TO BE DONE: Write out only the lines from the start of the entries up to and including the line with "random.seed(11)"; please skip the pictures.

Collected data entries:

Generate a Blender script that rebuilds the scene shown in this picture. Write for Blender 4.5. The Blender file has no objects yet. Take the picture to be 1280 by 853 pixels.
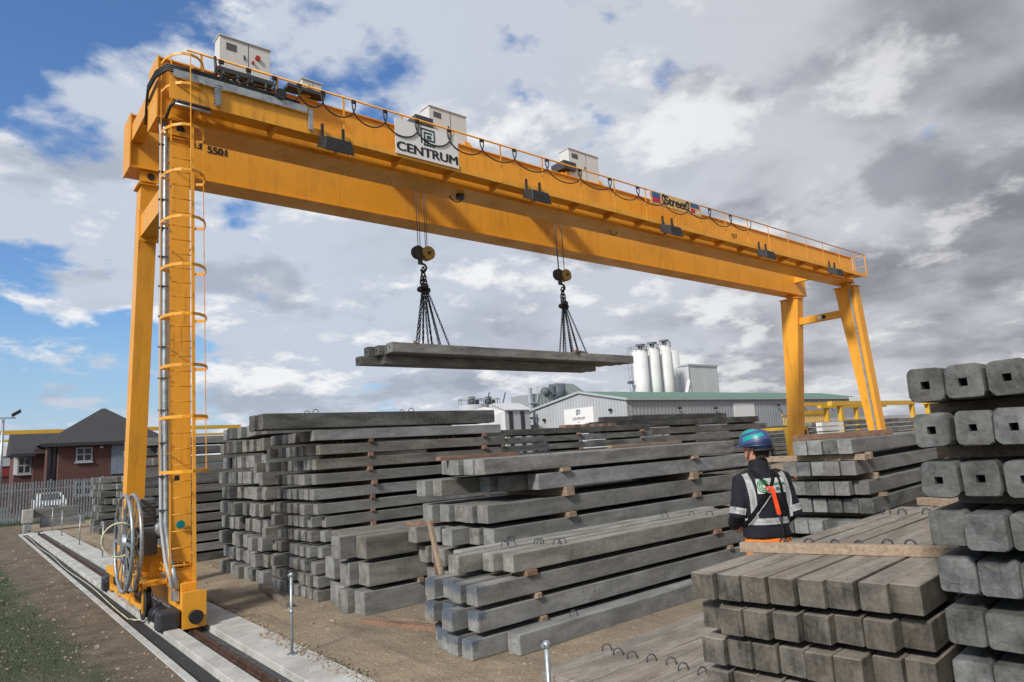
import bpy, bmesh, math, random
from mathutils import Vector, Matrix, Quaternion
from mathutils.bvhtree import BVHTree
D = bpy.data
S = bpy.context.scene
COL = S.collection
R_ = math.radians
random.seed(11)

# ------------------------------------------------------------------ camera
EYE = Vector((0, 0, 2.72))
ROWS = ((0.774, -0.053, -0.631), (-0.631, -0.161, -0.759), (-0.061, 0.986, -0.157))
def _axis(px, py):
    return Vector((px-640., -(py-426.5), -834.)).normalized()
ax_x = _axis(1662, 496); ax_y = _axis(-53, 603)
ax_y = (ax_y - ax_x*ax_x.dot(ax_y)).normalized(); ax_z = ax_x.cross(ax_y)
ROT = Matrix((ax_x, ax_y, ax_z))
cam_d = D.cameras.new('camera'); cam = D.objects.new('camera', cam_d); COL.objects.link(cam)
cam.matrix_world = Matrix.Translation(EYE) @ ROT.to_4x4()
cam_d.sensor_width = 36.0; cam_d.lens = 834./1280.*36.; cam_d.clip_end = 5000; cam_d.clip_start = .05
S.camera = cam
# ------------------------------------------------------------------ light
SUN_EL, SUN_AZ = 36., 200.      # azimuth of the sun, degrees from +X counter-clockwise
sd = Vector((math.cos(R_(SUN_AZ))*math.cos(R_(SUN_EL)), math.sin(R_(SUN_AZ))*math.cos(R_(SUN_EL)), math.sin(R_(SUN_EL))))
sl = D.lights.new('sun', 'SUN'); sl.energy = 3.9; sl.angle = R_(8); sl.color = (1., .95, .87)
so = D.objects.new('sun', sl); COL.objects.link(so); so.location = (-30, -20, 40)
so.rotation_euler = sd.to_track_quat('Z', 'Y').to_euler()
W = D.worlds.new('World'); S.world = W; W.use_nodes = True
S.view_settings.view_transform = 'Standard'; S.view_settings.look = 'None'
S.view_settings.exposure = 0.0; S.view_settings.gamma = 1.0; S.view_settings.use_curve_mapping = False

SEED = (44.1, 3.3)
class NT:
    """tiny helper to write node trees"""
    def __init__(s, tree): s.t = tree; s.n = tree.nodes; s.l = tree.links
    def new(s, typ, **kw):
        nd = s.n.new(typ)
        for k, v in kw.items():
            if hasattr(nd, k): setattr(nd, k, v)
        return nd
    def link(s, a, b): s.l.new(a, b)
    def put(s, sock, v):
        if isinstance(v, bpy.types.NodeSocket): s.l.new(v, sock)
        else: sock.default_value = v
    def math(s, op, a, b=0.0, c=0.0, clamp=False):
        nd = s.n.new('ShaderNodeMath'); nd.operation = op; nd.use_clamp = clamp
        s.put(nd.inputs[0], a); s.put(nd.inputs[1], b); s.put(nd.inputs[2], c); return nd.outputs[0]
    def ramp(s, fac, lo, hi, a=0., b=1.):
        nd = s.n.new('ShaderNodeMapRange'); nd.clamp = True; nd.interpolation_type = 'SMOOTHSTEP'
        s.put(nd.inputs[0], fac); nd.inputs[1].default_value = lo; nd.inputs[2].default_value = hi
        nd.inputs[3].default_value = a; nd.inputs[4].default_value = b; return nd.outputs[0]
    def mix(s, fac, a, b, mode='MIX'):
        nd = s.n.new('ShaderNodeMix'); nd.data_type = 'RGBA'; nd.blend_type = mode
        s.put(nd.inputs[0], fac)
        for sock, v in ((nd.inputs[6], a), (nd.inputs[7], b)):
            if isinstance(v, bpy.types.NodeSocket): s.l.new(v, sock)
            else: sock.default_value = (*v, 1.) if len(v) == 3 else v
        return nd.outputs[2]
    def noise(s, vec, scale, detail=4., rough=.55, dist=0., dim='3D'):
        nd = s.n.new('ShaderNodeTexNoise'); nd.noise_dimensions = dim
        s.put(nd.inputs['Vector'], vec); nd.inputs['Scale'].default_value = scale
        nd.inputs['Detail'].default_value = detail; nd.inputs['Roughness'].default_value = rough
        nd.inputs['Distortion'].default_value = dist; return nd.outputs['Fac']
    def vmap(s, vec, scale=(1, 1, 1), loc=(0, 0, 0)):
        nd = s.n.new('ShaderNodeMapping'); s.put(nd.inputs[0], vec)
        nd.inputs['Scale'].default_value = scale; nd.inputs['Location'].default_value = loc; return nd.outputs[0]

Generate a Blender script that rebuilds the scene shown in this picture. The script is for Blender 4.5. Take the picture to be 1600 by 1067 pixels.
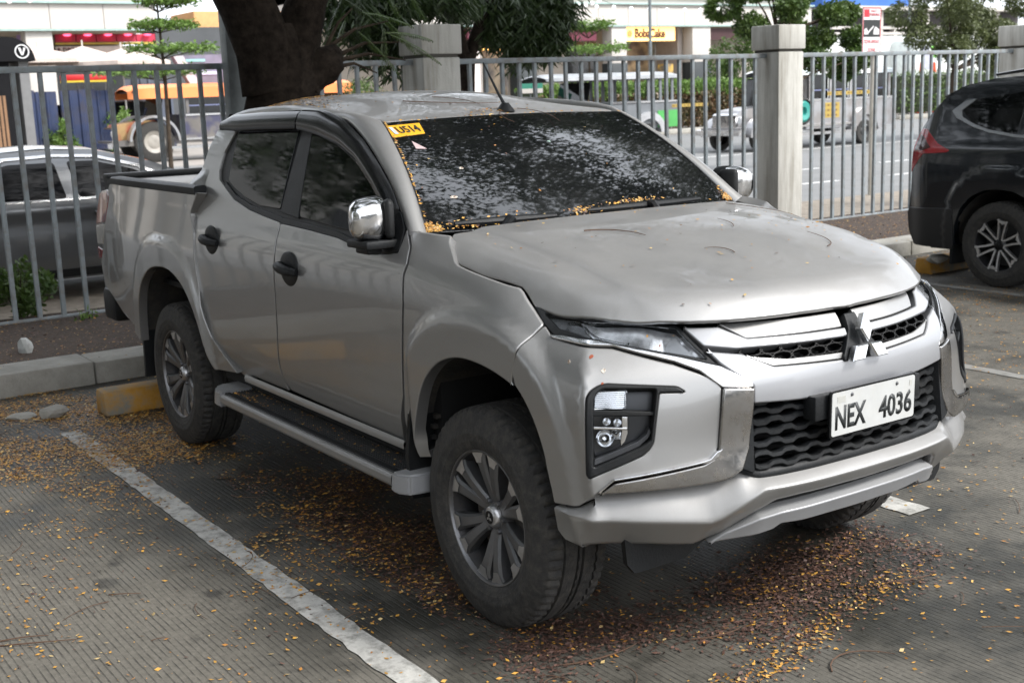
import bpy, bmesh, math, random
import numpy as np
from mathutils import Vector, Matrix, Euler
from mathutils.geometry import delaunay_2d_cdt
R=math.radians
random.seed(7); rng=np.random.default_rng(7)
scene=bpy.context.scene
for o in list(bpy.data.objects): bpy.data.objects.remove(o)
C=scene.collection
# ---------------------------------------------------------------- camera
CP=(3.3835,-3.0247,1.7901); YAW,PITCH,ROLL=2.54596,-.19694,-.03679; FPX=1937.4
def cam_axes():
    cy,sy=math.cos(YAW),math.sin(YAW); cp,sp=math.cos(PITCH),math.sin(PITCH)
    f=Vector((cy*cp,sy*cp,sp)); r=Vector((sy,-cy,0)); u=r.cross(f)
    cr,sr=math.cos(ROLL),math.sin(ROLL)
    return r*cr+u*sr, -r*sr+u*cr, f
cd=bpy.data.cameras.new('camera'); cam=bpy.data.objects.new('camera',cd); C.objects.link(cam)
_r,_u,_f=cam_axes()
m=Matrix((_r,_u,-_f)).transposed().to_4x4(); m.translation=Vector(CP); cam.matrix_world=m
cd.sensor_fit='HORIZONTAL'; cd.sensor_width=36; cd.lens=36*FPX/1600; cd.clip_start=.05; cd.clip_end=2000
cd.shift_y=0
cd.dof.use_dof=True; cd.dof.focus_distance=4.6; cd.dof.aperture_fstop=6.0
scene.camera=cam
# ---------------------------------------------------------------- sky, sun, exposure
SUN_EL,SUN_AZ=R(44),R(32)          # azimuth measured from +x towards +y
w=bpy.data.worlds.new('World'); scene.world=w; w.use_nodes=True
nt=w.node_tree; nt.nodes.clear()
out=nt.nodes.new('ShaderNodeOutputWorld'); bg=nt.nodes.new('ShaderNodeBackground')
sky=nt.nodes.new('ShaderNodeTexSky'); sky.sky_type='NISHITA'; sky.sun_disc=False
sky.sun_elevation=SUN_EL; sky.sun_rotation=R(90)-SUN_AZ; sky.air_density=1.2; sky.dust_density=3.5; sky.ozone_density=1
hs=nt.nodes.new('ShaderNodeHueSaturation'); hs.inputs['Saturation'].default_value=.22; hs.inputs['Value'].default_value=1.0
mx=nt.nodes.new('ShaderNodeMixRGB'); mx.inputs[0].default_value=.55; mx.inputs[2].default_value=(8.0,8.5,9.3,1)   # bright overcast deck
tc=nt.nodes.new('ShaderNodeTexCoord'); nz=nt.nodes.new('ShaderNodeTexNoise'); nz.inputs['Scale'].default_value=2.2; nz.inputs['Detail'].default_value=5
mr=nt.nodes.new('ShaderNodeMapRange'); mr.inputs['From Min'].default_value=.3; mr.inputs['From Max'].default_value=.7; mr.inputs['To Min'].default_value=.8; mr.inputs['To Max'].default_value=1.15
ml=nt.nodes.new('ShaderNodeMixRGB'); ml.blend_type='MULTIPLY'; ml.inputs[0].default_value=1
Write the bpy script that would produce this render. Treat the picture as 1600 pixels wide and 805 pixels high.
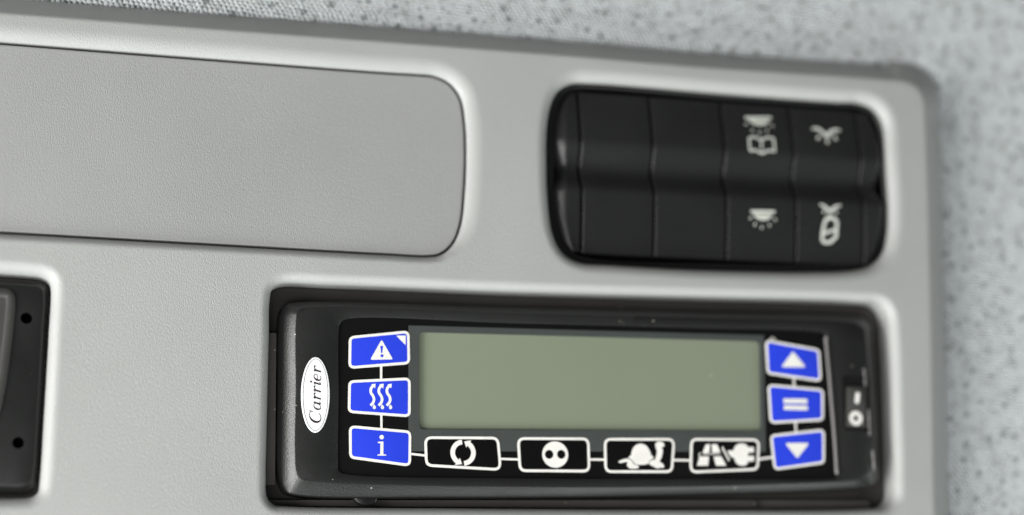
import bpy, bmesh, math, random
import numpy as np
from mathutils import Vector, Matrix
from mathutils import noise as mnoise
from mathutils.geometry import delaunay_2d_cdt

# ------------------------------------------------------------------ clear
for o in list(bpy.data.objects):
    bpy.data.objects.remove(o, do_unlink=True)
scene = bpy.context.scene
COL = scene.collection
S = 0.001          # everything below is measured in millimetres on the console's face
random.seed(7)

# Console frame: x to the right, u up, d out of the face towards the viewer (mm).
def W(x, u, d=0.0):
    return Vector((x * S, -d * S, u * S))

# ------------------------------------------------------------------ camera
cam_data = bpy.data.cameras.new('camera')
cam = bpy.data.objects.new('camera', cam_data)
COL.objects.link(cam)
cam_data.sensor_width = 36.0
cam_data.lens = 63.25
cam_data.clip_start = 0.01
cam_data.clip_end = 20.0
_r = Vector((0.96038712, -0.27831241, -0.0140991))
_u = Vector((-0.04189444, -0.19421661, 0.98006365))
_f = Vector((0.27550215, 0.94064983, 0.19818288))
cam.matrix_world = Matrix((
    (_r.x, _u.x, -_f.x, -0.13927),
    (_r.y, _u.y, -_f.y, -0.47551),
    (_r.z, _u.z, -_f.z, -0.10018),
    (0, 0, 0, 1)))
cam_data.dof.use_dof = True
cam_data.dof.focus_distance = 0.484
cam_data.dof.aperture_fstop = 3.5
cam_data.dof.aperture_blades = 0
scene.camera = cam

# ------------------------------------------------------------------ light
world = bpy.data.worlds.new('World')
scene.world = world
world.use_nodes = True
bg = world.node_tree.nodes['Background']
bg.inputs['Color'].default_value = (0.95, 0.98, 1.0, 1)
bg.inputs['Strength'].default_value = 0.042

def area_light(name, loc, target, size, size_y, watts, colour):
    ld = bpy.data.lights.new(name, 'AREA')
    ld.shape = 'RECTANGLE'
    ld.size, ld.size_y = size, size_y
    ld.energy = watts
    ld.color = colour
    lo = bpy.data.objects.new(name, ld)
    lo.location = loc
    lo.rotation_euler = (Vector(target) - Vector(loc)).to_track_quat('-Z', 'Y').to_euler()
    COL.objects.link(lo)
    return lo
# daylight through the cab's windscreen (below and ahead of the console) and side window (left)
area_light('windscreen_light', (-0.66, -0.92, -0.62), (-0.05, 0, 0), 1.2, 0.6, 10.4, (1.0, 1.0, 0.985))
area_light('side_window_light', (-0.98, -0.38, -0.28), (0, 0, 0), 0.36, 1.15, 21.5, (1.0, 0.995, 0.975))
area_light('far_window_light', (1.5, -0.75, -0.45), (0, 0, 0), 0.7, 0.6, 6.5, (0.93, 1.0, 0.97))
area_light('dashboard_bounce', (0.15, -0.36, -1.1), (0, 0, 0), 1.4, 0.5, 10.0, (0.95, 1.0, 0.99))

vs = scene.view_settings
vs.view_transform = 'Standard'
vs.look = 'None'
vs.exposure = 0.0
vs.gamma = 1.0
vs.use_curve_mapping = False
scene.render.engine = 'CYCLES'
scene.render.resolution_x, scene.render.resolution_y = 1024, 515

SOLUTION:
Generate a Blender script that rebuilds the scene shown in this picture. Write for Blender 4.5. The Blender file has no objects yet. Take the picture to be 1280 by 853 pixels.
import bpy, bmesh, math, random
from mathutils import Vector, Matrix, Quaternion
from mathutils.bvhtree import BVHTree
D = bpy.data
S = bpy.context.scene
COL = S.collection
R_ = math.radians
random.seed(11)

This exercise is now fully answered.